Brian Fox Releases Bash, a Free Alternative to Proprietary Unix Shells
Released as beta version .99 on June 8, 1989, Bash was built for the GNU Project as a genuinely free replacement for the Bourne shell — and would eventually become the default shell on more systems than any of the proprietary shells it set out to replace.
On June 8, 1989, Brian Fox released Bash — the Bourne Again Shell — as a beta, version .99, for the Free Software Foundation’s GNU Project, built specifically as a free software alternative to the Bourne shell and other proprietary Unix shells of the era.
Why the GNU Project needed its own shell
The GNU Project’s stated goal was building a complete, freely licensed Unix-compatible operating system — a shell was a necessary component, and existing Unix shells at the time were proprietary, tied to specific vendors’ licensed Unix distributions rather than freely redistributable.

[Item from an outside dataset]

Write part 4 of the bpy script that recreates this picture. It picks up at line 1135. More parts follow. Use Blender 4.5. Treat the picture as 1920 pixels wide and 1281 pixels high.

What Bash actually combined
Bash aimed for broad compatibility with the Bourne shell’s scripting syntax while incorporating useful interactive features from other shells of the era, including command history and job control from the C shell lineage, and command-line editing built on the GNU Readline library developed alongside it.
Fox’s role and what came after
Brian Fox continued as Bash’s primary maintainer into the early 1990s, before Chet Ramey of Case Western Reserve University took over as maintainer — a role Ramey has held for decades since, continuing to develop and release new Bash versions including Bash 4.0 in 2009.
Why Bash’s free licensing mattered for its eventual reach
Being freely available and redistributable, rather than tied to a specific commercial Unix vendor, is a significant part of why Bash became the default shell across the large majority of Linux distributions as they emerged through the 1990s, and later shipped as the default shell on macOS for years before Apple’s 2019 switch to Zsh.